China Evergrande Wants To Delay Early Redemption Of $700 Million Onshore Bonds

China Evergrande has started the new year by reaching out to some of its onshore bondholders in an effort to convince them not to exercise their right to demand early repayment of the company’s bonds. 

Evergrande’s main onshore unit, Hengda Real Estate, will hold a meeting online from January 7 to 10 with holders of its 4.5 billion yuan ($706 million) 6.98% bond due 2023, according to a filing to the Shenzhen Stock Exchange. It wants to postpone an option that allows them to exercise a put on the bonds that would require Evergrande to acquire the securities on January 8, or this weekend.
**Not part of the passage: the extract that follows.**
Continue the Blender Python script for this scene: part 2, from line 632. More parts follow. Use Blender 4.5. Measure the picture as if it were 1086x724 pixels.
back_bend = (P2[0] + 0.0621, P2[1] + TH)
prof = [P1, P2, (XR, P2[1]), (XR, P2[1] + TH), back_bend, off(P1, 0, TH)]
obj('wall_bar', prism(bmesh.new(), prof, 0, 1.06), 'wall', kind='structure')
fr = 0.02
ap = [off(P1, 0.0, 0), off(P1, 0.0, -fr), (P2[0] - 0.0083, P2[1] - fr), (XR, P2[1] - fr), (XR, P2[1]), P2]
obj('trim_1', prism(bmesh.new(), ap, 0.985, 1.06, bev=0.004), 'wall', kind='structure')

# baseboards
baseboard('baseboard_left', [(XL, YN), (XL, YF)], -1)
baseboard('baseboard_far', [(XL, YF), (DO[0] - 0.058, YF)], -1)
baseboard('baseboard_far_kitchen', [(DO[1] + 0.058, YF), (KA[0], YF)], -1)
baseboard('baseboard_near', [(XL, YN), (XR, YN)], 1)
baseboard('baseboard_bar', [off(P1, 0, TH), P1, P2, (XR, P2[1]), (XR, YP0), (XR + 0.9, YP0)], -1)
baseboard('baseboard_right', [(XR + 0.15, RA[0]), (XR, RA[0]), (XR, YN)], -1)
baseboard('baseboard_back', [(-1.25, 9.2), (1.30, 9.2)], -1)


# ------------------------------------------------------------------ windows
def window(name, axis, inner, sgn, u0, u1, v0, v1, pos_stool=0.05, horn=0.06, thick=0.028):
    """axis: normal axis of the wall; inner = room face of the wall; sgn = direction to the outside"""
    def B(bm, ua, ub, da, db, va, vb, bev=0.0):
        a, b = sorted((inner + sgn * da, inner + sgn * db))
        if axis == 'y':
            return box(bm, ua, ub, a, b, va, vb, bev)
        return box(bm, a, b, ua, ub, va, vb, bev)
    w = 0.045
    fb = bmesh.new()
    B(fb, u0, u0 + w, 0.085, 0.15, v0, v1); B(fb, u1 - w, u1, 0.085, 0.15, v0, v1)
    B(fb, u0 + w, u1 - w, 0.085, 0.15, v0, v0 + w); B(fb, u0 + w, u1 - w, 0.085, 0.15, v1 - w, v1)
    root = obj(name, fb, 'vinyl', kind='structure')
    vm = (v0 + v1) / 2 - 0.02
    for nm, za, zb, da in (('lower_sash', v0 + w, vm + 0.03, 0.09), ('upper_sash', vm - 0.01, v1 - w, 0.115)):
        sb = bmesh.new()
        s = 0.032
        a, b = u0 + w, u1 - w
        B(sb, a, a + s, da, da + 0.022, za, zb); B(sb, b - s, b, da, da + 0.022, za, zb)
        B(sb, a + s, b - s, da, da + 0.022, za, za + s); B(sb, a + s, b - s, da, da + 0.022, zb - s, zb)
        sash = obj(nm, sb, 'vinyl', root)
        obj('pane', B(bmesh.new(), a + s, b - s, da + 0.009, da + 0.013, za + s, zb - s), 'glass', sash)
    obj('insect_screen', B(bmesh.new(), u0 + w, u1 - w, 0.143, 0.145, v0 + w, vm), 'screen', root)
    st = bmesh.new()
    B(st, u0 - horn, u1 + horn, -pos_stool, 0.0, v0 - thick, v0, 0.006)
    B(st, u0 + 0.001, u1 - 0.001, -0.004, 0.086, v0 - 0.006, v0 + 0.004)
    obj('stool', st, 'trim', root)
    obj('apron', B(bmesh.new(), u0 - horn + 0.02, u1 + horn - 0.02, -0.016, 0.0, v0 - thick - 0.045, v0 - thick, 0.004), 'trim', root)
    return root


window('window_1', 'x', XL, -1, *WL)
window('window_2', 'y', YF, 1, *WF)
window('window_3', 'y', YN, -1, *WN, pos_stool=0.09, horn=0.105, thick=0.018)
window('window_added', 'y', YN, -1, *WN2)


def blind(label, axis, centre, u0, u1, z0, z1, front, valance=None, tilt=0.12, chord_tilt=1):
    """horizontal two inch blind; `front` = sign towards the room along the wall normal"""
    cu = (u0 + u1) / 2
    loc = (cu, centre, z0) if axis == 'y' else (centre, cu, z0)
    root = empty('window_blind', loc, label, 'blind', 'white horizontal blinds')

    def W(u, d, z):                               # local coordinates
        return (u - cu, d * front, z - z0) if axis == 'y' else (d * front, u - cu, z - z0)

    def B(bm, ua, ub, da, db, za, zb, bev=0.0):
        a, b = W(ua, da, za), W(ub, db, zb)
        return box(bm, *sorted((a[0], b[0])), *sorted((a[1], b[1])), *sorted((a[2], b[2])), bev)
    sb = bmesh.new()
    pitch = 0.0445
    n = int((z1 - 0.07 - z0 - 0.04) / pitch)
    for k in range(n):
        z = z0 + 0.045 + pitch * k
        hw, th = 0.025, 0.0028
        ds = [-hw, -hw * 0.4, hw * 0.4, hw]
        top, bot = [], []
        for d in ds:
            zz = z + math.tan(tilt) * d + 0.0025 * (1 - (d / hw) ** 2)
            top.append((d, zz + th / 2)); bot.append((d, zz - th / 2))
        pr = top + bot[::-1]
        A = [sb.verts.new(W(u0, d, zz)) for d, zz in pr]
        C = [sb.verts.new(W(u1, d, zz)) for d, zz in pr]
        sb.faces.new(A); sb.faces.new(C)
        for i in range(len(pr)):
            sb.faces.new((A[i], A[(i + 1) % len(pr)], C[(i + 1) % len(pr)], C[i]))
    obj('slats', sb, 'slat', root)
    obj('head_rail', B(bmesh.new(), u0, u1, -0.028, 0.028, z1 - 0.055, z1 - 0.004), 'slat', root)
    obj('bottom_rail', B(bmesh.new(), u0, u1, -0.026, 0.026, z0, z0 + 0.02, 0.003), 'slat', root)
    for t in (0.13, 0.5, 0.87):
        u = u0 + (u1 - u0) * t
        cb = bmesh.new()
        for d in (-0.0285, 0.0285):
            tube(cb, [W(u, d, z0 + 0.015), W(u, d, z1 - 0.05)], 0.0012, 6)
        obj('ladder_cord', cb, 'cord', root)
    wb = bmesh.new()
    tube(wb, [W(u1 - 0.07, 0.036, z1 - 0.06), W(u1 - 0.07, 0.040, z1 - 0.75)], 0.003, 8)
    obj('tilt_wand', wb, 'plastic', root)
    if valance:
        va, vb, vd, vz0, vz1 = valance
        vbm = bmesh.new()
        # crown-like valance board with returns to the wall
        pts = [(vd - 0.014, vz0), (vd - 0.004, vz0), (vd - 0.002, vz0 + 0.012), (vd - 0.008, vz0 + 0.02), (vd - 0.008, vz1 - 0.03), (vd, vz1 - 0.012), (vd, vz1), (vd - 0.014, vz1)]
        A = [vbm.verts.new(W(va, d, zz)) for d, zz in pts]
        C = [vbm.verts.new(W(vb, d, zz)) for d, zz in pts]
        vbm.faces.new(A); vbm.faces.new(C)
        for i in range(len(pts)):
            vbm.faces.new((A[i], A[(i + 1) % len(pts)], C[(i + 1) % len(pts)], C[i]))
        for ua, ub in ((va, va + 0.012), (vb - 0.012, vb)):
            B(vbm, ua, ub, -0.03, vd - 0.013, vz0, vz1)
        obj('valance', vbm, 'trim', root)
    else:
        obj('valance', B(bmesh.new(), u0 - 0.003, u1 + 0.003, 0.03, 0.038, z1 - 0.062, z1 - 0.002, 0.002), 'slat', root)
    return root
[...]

The move comes as Evergrande’s billionaire founder Hui Ka Yan continues his struggle to salvage the once sprawling real estate company. Earlier, he sold personal assets such as private jets and luxury apartments to inject about $1 billion in cash into Evergrande, which is still close to collapsing under more than $300 billion in total liabilities. Later, Evergrande defaulted on other payments towards the end of last year, and is widely expected to officially enter a prolonged debt restructuring process this year.

Meanwhile, the company disclosed yesterday in a filing to the Hong Kong Stock Exchange that it had been ordered by the Danzhou government in Hainan province to demolish 39 buildings on its Ocean Flower Island project.

The island, in fact, is a man-made archipelago that took Evergrande more than a decade to build and is now being promoted as a culture and tourism resort with hotels, convention centers, botanical gardens and residential complexes, according to its official website.

Evergrande said the demolition order only concerns one plot of land, and doesn’t involve other parts of the project. It didn’t elaborate on the reasons behind the demolition order, but a December document published via the local government’s website has singled out the entire project for harming the ocean ecosystem, in particular for damaging coral reefs. Repairing the coastline would cost close to 80 million yuan ($13 million), the document shows.

An Evergrande spokesperson said the company had no further comment. Evergrande’s filing said that it would “actively communicate” with the authorities and “resolve the issue properly.”

Still, the government order is likely to cause further damage to already fragile homebuyer confidence. The company barely sold any apartments in the final months of 2021, after its financial crisis became widely publicized.

Evergrande said in the aforementioned filing that it had achieved 443 billion yuan ($69.5 billion) in contracted sales last year. The number barely changed from results published in October, when the company claimed to have already reached 442.3 billion yuan in contracted sales. In 2020, Evergrande signed contracts to sell 723.3 billion yuan worth of properties.